--- start of LISTED ENTRIES ---

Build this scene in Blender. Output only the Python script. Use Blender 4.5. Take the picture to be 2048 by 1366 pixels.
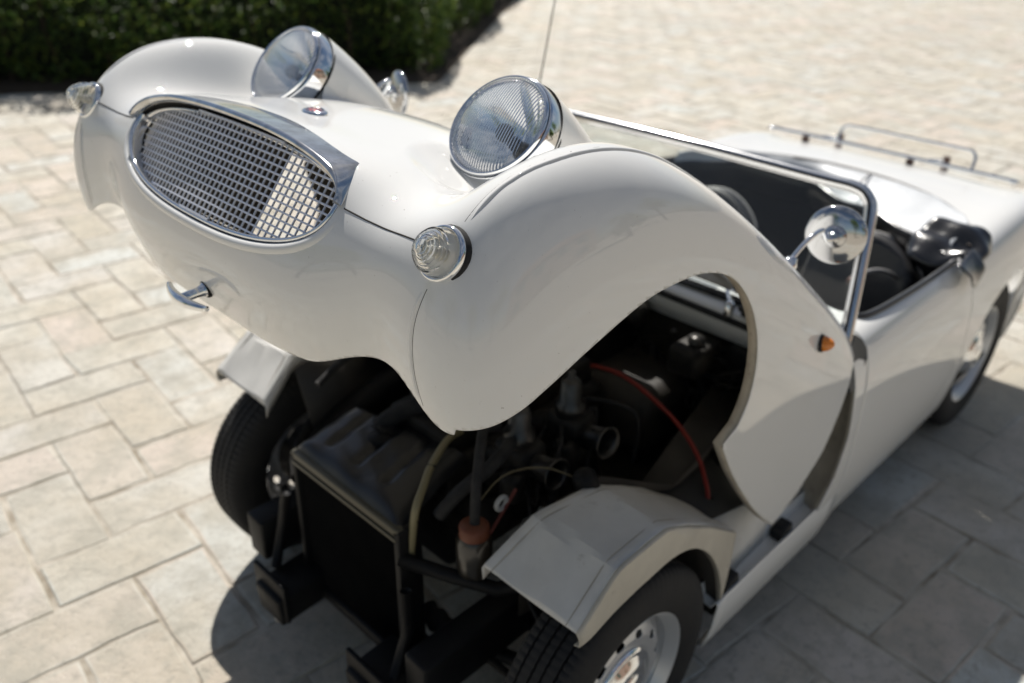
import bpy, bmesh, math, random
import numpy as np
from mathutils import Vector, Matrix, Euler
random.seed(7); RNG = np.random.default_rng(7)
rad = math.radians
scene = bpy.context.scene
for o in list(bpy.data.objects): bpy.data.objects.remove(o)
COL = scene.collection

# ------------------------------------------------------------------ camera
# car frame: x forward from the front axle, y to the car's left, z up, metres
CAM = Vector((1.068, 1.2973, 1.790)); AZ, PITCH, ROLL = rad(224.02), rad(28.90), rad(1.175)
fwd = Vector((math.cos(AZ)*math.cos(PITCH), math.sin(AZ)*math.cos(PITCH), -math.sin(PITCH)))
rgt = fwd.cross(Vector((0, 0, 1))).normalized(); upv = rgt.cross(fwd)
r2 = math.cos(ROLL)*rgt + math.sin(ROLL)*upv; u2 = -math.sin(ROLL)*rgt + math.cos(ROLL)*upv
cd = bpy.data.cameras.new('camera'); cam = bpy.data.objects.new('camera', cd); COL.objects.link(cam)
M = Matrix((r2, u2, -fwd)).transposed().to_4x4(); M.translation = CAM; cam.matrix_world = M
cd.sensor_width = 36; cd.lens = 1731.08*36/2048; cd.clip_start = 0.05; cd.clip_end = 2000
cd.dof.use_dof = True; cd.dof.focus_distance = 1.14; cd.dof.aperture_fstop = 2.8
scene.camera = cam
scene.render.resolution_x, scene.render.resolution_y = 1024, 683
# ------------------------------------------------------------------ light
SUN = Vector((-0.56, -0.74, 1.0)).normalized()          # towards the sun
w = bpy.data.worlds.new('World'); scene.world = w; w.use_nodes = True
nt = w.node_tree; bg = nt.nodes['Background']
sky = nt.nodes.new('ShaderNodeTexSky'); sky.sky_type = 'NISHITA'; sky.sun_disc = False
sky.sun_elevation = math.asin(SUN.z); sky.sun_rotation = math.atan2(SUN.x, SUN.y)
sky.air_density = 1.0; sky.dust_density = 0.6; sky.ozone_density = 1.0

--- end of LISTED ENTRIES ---
--- start of LISTED ENTRIES ---

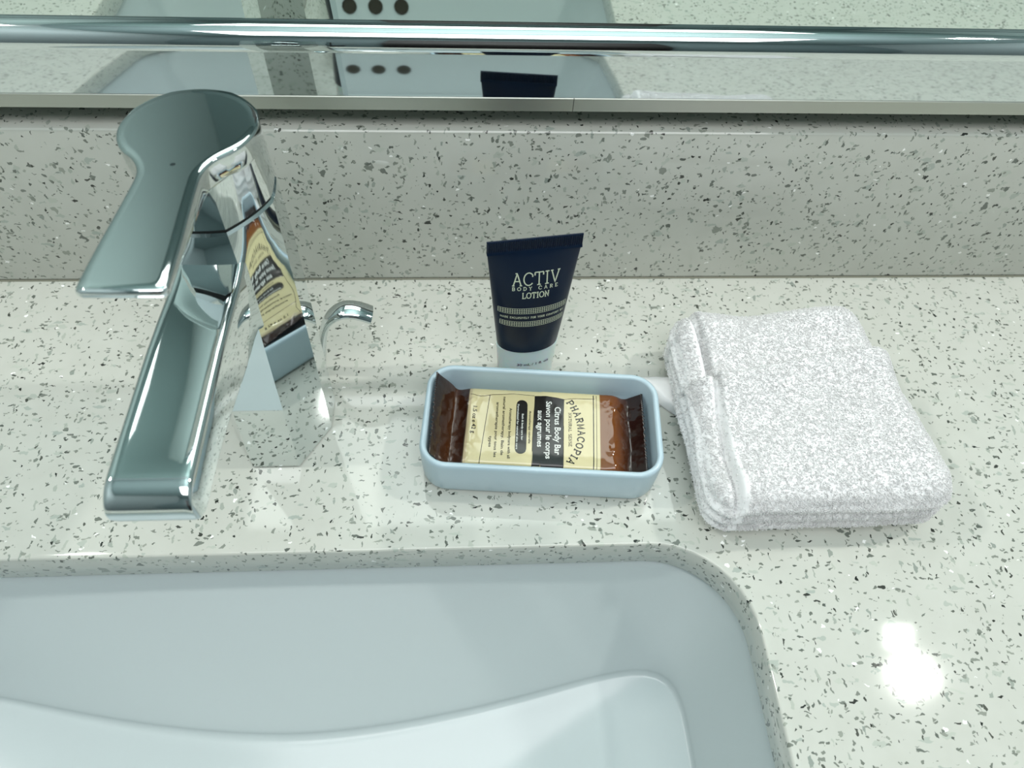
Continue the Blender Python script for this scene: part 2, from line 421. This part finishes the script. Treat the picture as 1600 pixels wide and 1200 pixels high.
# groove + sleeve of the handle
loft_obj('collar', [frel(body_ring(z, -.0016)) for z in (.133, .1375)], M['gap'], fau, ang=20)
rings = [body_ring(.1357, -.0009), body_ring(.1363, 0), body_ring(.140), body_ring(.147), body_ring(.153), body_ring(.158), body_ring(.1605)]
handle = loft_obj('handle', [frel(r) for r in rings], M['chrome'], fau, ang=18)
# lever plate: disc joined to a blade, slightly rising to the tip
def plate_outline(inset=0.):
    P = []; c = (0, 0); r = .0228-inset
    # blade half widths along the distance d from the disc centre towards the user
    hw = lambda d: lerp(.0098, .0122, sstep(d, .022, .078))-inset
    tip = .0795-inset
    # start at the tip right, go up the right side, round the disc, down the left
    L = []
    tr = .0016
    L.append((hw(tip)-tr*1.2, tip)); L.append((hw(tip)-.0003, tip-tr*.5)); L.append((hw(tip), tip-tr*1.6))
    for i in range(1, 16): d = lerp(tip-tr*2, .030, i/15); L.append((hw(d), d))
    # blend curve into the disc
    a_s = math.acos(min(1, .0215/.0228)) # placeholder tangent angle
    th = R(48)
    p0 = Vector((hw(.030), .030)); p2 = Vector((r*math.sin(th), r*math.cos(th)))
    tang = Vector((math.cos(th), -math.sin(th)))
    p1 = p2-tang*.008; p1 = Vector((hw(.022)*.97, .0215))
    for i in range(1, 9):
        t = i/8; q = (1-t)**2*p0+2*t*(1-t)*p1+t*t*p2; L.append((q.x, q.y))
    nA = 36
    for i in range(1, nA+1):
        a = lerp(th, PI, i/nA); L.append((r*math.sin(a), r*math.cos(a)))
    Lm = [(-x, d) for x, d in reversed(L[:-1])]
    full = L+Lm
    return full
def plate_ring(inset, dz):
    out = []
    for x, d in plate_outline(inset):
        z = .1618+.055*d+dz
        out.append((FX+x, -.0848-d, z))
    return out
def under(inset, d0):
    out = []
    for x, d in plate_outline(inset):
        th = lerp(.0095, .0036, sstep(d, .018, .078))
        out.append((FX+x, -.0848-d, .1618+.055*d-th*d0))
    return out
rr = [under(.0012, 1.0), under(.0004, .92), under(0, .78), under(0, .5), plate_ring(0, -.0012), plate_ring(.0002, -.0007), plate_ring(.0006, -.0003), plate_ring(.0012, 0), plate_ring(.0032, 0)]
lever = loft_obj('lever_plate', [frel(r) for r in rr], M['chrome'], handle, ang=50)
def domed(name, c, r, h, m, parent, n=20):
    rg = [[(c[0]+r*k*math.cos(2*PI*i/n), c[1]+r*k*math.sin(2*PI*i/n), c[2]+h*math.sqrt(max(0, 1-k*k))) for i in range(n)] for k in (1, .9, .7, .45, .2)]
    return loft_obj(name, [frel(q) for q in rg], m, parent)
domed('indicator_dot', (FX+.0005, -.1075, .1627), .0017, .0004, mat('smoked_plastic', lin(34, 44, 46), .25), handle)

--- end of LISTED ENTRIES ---

WRITTEN INSTRUCTION |
Keep to the lines above from the line with "Build this scene" to the line with "COL = scene.collection", and set down exactly those, inclusive, with nothing else and every picture left out.

SOLUTION TO THE EXERCISE |
Build this scene in Blender. Output only the Python script. Use Blender 4.5. Take the picture to be 2048 by 1366 pixels.
import bpy, bmesh, math, random
import numpy as np
from mathutils import Vector, Matrix, Euler
random.seed(7); RNG = np.random.default_rng(7)
rad = math.radians
scene = bpy.context.scene
for o in list(bpy.data.objects): bpy.data.objects.remove(o)
COL = scene.collection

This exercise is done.